## GIVEN INSTRUCTION
Locate the line that contains "What Blender Python" and the line that contains "S.camera = cam". Copy both of them exactly, together with every line between them, and no others.

[Records with scene code]
=====

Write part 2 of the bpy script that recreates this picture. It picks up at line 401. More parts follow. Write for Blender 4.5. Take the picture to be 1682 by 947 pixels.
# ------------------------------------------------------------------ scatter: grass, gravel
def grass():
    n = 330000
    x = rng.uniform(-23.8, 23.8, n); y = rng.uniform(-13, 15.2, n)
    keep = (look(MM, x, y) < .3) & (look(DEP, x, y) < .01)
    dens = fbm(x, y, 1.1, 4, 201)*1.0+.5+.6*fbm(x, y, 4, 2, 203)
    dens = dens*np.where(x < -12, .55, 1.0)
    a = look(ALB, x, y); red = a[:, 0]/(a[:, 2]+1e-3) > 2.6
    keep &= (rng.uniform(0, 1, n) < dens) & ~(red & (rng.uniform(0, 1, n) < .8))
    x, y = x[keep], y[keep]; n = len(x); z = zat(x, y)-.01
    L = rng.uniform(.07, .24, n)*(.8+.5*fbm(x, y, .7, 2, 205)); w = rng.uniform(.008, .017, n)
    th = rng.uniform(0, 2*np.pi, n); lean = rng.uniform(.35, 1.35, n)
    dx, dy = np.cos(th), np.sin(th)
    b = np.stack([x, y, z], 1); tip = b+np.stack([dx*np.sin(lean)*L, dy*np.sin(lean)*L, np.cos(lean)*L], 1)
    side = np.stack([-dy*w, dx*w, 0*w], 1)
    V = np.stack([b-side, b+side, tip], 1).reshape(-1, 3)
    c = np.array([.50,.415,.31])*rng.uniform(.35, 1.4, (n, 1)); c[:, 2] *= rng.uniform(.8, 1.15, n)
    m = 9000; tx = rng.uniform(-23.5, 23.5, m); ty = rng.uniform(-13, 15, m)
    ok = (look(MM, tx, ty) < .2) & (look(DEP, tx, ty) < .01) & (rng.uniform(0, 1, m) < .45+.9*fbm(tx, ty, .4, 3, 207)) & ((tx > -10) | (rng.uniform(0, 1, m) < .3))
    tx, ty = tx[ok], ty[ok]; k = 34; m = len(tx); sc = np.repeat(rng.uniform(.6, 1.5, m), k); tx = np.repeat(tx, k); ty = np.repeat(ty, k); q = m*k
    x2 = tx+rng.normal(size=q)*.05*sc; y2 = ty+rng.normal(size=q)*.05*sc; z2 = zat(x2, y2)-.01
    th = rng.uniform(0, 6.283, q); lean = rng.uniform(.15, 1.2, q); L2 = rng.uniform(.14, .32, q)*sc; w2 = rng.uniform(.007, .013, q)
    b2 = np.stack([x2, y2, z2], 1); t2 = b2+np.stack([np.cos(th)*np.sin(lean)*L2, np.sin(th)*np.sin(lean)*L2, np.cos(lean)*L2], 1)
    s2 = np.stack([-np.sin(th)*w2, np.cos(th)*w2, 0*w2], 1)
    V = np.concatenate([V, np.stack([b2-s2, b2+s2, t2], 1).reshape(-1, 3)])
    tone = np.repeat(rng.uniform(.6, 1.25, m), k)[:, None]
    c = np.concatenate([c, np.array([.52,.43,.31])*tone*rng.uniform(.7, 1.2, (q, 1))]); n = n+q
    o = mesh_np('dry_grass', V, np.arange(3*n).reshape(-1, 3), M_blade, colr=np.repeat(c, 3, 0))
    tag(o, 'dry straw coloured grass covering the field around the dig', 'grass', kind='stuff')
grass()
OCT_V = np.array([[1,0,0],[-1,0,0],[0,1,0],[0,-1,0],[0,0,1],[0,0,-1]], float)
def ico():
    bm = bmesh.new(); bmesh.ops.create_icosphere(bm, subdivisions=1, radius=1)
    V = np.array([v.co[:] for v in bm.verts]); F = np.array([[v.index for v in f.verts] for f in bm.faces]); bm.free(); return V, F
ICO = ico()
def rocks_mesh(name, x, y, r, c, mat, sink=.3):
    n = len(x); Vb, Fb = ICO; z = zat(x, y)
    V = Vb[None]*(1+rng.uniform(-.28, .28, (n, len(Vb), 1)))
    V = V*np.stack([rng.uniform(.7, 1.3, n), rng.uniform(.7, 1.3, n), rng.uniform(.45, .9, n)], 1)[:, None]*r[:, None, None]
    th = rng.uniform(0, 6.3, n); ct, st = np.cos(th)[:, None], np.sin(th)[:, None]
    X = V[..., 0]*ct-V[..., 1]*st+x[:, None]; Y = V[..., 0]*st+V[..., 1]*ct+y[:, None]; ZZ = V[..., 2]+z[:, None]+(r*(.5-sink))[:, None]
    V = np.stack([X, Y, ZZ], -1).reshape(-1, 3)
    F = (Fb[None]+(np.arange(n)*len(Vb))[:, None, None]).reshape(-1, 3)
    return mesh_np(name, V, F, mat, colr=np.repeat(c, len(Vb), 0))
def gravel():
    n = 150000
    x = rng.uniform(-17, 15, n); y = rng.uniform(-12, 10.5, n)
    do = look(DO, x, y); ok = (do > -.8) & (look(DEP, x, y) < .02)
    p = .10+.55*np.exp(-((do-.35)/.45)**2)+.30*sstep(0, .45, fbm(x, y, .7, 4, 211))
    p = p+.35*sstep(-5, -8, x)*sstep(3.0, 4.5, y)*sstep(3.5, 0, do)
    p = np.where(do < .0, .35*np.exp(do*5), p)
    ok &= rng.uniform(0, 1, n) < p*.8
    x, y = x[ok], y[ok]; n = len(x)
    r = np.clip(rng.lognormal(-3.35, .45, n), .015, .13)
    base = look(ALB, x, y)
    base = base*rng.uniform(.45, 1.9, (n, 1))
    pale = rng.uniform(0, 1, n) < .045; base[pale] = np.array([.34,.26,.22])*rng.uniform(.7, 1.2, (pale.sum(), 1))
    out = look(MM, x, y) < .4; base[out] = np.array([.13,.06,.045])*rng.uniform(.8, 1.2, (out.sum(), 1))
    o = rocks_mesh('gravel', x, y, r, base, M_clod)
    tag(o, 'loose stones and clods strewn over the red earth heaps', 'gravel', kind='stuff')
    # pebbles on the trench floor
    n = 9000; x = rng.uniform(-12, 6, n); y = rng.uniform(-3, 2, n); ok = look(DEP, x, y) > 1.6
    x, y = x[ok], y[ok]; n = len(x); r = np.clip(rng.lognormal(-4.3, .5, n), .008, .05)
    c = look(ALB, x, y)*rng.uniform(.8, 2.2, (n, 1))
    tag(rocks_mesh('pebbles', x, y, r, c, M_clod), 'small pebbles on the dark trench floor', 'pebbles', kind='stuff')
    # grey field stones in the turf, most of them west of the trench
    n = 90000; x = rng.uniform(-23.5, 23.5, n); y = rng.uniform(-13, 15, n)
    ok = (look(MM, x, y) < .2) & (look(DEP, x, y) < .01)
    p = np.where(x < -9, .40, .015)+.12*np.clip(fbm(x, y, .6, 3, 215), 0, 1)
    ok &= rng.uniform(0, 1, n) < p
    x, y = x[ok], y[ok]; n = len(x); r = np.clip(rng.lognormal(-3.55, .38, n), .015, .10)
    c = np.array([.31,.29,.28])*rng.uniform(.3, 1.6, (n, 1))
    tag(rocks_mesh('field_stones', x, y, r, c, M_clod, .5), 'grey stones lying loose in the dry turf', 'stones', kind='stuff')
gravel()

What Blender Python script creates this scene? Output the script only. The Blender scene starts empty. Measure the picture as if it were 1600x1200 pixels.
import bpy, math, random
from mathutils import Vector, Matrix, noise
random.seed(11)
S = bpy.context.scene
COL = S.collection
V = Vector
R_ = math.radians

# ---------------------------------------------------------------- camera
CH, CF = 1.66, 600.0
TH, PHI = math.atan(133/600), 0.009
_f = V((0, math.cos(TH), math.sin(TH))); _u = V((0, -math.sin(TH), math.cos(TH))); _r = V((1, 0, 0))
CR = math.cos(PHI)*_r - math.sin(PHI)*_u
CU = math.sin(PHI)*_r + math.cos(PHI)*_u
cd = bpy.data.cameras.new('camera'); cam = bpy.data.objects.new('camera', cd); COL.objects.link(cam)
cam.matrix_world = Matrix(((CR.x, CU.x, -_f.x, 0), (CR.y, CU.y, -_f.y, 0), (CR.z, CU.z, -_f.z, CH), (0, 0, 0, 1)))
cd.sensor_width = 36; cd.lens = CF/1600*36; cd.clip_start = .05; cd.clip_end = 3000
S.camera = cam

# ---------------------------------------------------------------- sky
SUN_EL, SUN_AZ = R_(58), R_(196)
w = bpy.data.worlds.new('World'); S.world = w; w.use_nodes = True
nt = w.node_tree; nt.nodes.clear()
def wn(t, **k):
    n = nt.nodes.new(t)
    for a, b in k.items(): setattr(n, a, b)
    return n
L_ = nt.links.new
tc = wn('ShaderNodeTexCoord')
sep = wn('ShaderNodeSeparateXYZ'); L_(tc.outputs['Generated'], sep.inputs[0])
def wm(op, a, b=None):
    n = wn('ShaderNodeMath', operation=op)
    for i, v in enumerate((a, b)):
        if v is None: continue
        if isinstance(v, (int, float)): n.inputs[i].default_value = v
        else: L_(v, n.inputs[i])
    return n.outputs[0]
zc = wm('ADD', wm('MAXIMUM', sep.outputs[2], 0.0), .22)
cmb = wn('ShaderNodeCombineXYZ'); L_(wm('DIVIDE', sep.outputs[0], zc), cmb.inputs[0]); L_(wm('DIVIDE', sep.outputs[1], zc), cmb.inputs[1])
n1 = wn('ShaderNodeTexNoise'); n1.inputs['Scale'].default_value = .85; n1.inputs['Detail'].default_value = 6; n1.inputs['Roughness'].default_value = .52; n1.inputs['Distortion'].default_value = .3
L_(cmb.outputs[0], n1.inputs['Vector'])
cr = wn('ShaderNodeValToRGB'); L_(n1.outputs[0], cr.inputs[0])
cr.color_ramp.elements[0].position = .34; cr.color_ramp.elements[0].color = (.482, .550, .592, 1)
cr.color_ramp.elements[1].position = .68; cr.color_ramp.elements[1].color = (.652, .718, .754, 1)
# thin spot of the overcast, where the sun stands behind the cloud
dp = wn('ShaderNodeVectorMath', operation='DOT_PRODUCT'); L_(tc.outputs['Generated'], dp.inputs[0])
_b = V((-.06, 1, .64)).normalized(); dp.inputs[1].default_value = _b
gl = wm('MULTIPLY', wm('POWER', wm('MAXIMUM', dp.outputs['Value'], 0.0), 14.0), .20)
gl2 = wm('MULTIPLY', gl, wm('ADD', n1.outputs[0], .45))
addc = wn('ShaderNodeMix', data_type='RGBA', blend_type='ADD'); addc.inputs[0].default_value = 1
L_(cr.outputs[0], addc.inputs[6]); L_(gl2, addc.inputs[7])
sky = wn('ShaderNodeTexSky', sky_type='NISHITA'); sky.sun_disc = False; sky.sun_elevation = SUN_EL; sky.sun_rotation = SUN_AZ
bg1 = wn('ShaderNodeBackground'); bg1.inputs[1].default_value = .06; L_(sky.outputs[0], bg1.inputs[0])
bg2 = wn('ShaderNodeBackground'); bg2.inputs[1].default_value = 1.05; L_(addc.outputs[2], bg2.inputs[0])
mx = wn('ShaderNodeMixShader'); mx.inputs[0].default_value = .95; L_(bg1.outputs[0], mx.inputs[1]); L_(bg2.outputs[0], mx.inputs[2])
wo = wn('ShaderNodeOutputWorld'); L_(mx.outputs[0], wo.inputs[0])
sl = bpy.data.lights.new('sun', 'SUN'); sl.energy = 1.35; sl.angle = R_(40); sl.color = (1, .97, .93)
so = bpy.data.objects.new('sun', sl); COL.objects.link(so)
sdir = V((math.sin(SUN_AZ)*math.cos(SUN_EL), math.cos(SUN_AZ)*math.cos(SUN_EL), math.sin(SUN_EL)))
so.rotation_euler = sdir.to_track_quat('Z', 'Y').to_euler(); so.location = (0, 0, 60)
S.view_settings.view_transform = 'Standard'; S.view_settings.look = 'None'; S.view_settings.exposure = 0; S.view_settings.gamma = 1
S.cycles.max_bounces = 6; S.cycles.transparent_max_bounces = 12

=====

## EXERCISE RESULT
What Blender Python script creates this scene? Output the script only. The Blender scene starts empty. Measure the picture as if it were 1600x1200 pixels.
import bpy, math, random
from mathutils import Vector, Matrix, noise
random.seed(11)
S = bpy.context.scene
COL = S.collection
V = Vector
R_ = math.radians

# ---------------------------------------------------------------- camera
CH, CF = 1.66, 600.0
TH, PHI = math.atan(133/600), 0.009
_f = V((0, math.cos(TH), math.sin(TH))); _u = V((0, -math.sin(TH), math.cos(TH))); _r = V((1, 0, 0))
CR = math.cos(PHI)*_r - math.sin(PHI)*_u
CU = math.sin(PHI)*_r + math.cos(PHI)*_u
cd = bpy.data.cameras.new('camera'); cam = bpy.data.objects.new('camera', cd); COL.objects.link(cam)
cam.matrix_world = Matrix(((CR.x, CU.x, -_f.x, 0), (CR.y, CU.y, -_f.y, 0), (CR.z, CU.z, -_f.z, CH), (0, 0, 0, 1)))
cd.sensor_width = 36; cd.lens = CF/1600*36; cd.clip_start = .05; cd.clip_end = 3000
S.camera = cam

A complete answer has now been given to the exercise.